The 1066 Battle of Hastings saw the Normans, a band of Vikings turned Francophone, take over England, which was by that time a mixture of Anglo-Saxons and other Viking invaders.

The conquerors became the overlords of the conquered, and people who wished to have any social status would use Norman French as opposed to Old English. Thus, Old English speakers, who tended the animals while they were alive, rarely got to see them on the table after they had been slaughtered and cooked.

Although this was probably not the origin of the use of language as a class indicator, it was certainly a step along the way. Although this situation lasted less than 200 years before the two languages merged themselves into Middle English, it was enough to create several pairs of words for particular animals, one Germanic word to indicate the living animal, and another French word to indicate its meat:

Animal (German) or [OE] |  Meat    (French)
------------------------+-------------------
Cow    (Kuh)            |  Beef    (Boeuf)
Calf   (Kalb)           |  Veal    (Veau)
Swine  (Schweine)       |  Pork    (Porc)
Sheep  (Schaf)          |  Mutton  (Mouton)
Hen    (Huhn)           |  Poultry (Poulet)
Deer             [deor] |  Venison (Venaison)  <-- See below

Update, 3/15/2008: Deer versus venison

Tem42 wanted to make sure I included 'deer' and 'venison' in this table. There are two different words for the same reason, but I had trouble working it into the table because it uses Modern French and German equivalents to Modern English words, and not Old English and Norman French. But it's worth including, since as Tem42 informs me

"The Old French venesoun meant 'meat of large game', while the Old English deor comes from the German deuzan, meaning 'wild animal'. Neither originally meant deer specifically."

Gorgonzola’s earlier contribution to this node shows how Old English words for domestic food animals at the time of the Norman Conquest of England later became the names of animals in Middle English language.
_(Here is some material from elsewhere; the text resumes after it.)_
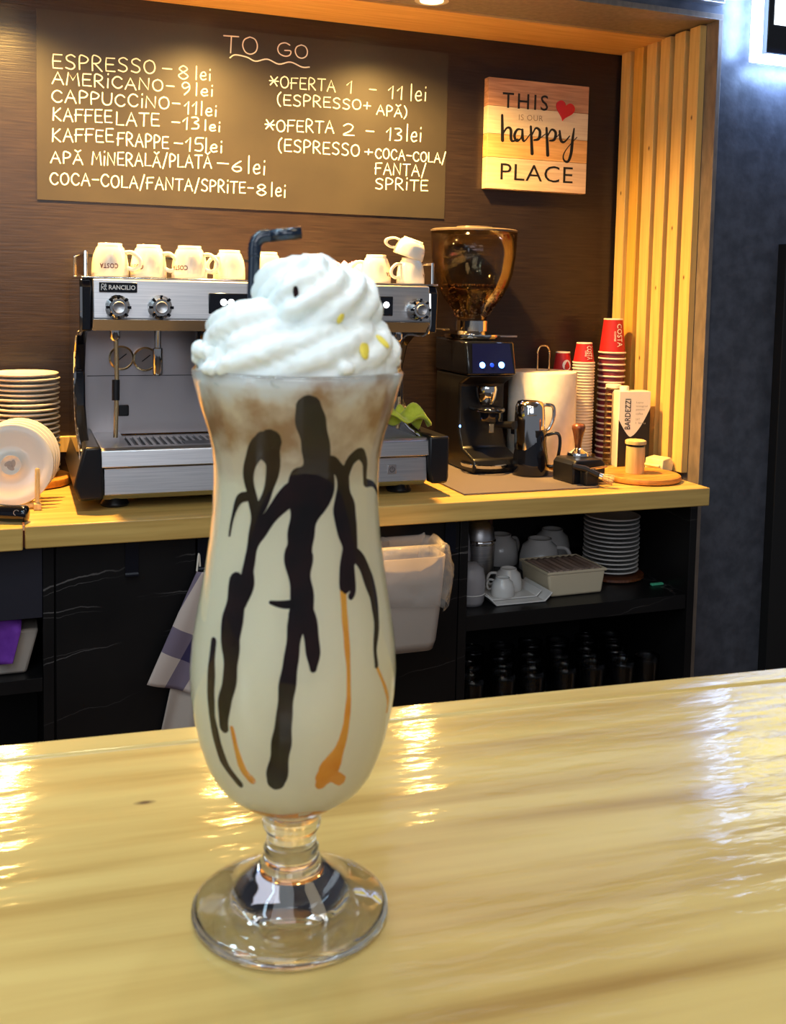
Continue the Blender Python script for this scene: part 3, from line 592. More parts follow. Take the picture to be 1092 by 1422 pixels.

The Norman words for the same animals, introduced to the Anglo-Saxon upper classes at the time of the Conquest, were gradually transposed to the words indicating meat from these beasts. Thus, O.E.“sceap” became “sheep” while “mouton” became “mutton”. This gave two words for the same animal, one for the living, one for the slaughtered.

Meanwhile, on the Continent, the French language was also evolving but with some interesting differences.

The old French words for the animal, with some refinements, are still used today to indicate the animal and its flesh. Bœuf generally means cattle as a collective term but it also means the castrated male: bullock, steer, or draft ox. It can also mean a yak or a buffalo. A cow is a vache, a heifer is a génisse and a calf (male or female), is a veau.

Gastronomically, Bœuf means beef from mature animals, veau is veal, pork is porc, mutton from mature animals is mouton, and agneau is lamb. Cheval, chèvre, and grenouille refer to horse, goat, and frog. Except for chickens and ducks, voilaille (domestic poultry), is known by its zoological name: oie is goose, dindon is turkey, pigeon is pigeon.

Among chickens, the hen for the pot is a poule, the rooster is the coq, a female chicken between three and ten months is a poulet and a young rooster is a coquelet. The adult duck on a menu is referred to as canard, a duckling is a caneton. The teenager of the duck family is a canardeau.

The animal names in French used to refer to the flesh eaten also refer to other parts of the animal used by mankind. Veau is calfskin, but calfskin used for footwear is called box-calf ( a compliment to English bootmakers), while vélin refers to the dressed skin of a stillborn calf, considered the most superior type of parchment. Cowhide is vache, vachette is the tanned hide of a heifer (génisse), while horsehide is cuir de cheval (leather of horse). The word for sheep (moutons) is used in the singular (mouton) for either an adult sheep, a sheepskin (parchment) or lambskin (tanned with the hair left on, often used for coat linings). Deerskin is known as daim.

Finally, we come to venaison which, as in the 11th century, still means the flesh of large game such as cerf (elk), chevreuil (roe deer) , daim (fallow deer), and sanglier (wild boar). This, collectively, is known as gibier or, more precisely, grand gibier, as there are several categories of gibier.

Gibier is defined as “all the animals good to eat which are taken by hunting”. In addition to the “large game” of the previous paragraph, there is petit gibier which includes rabbits, hare, and upland birds (quail, pheasants, guinea fowl, partridge) and gibier d’eau which covers waterfowl.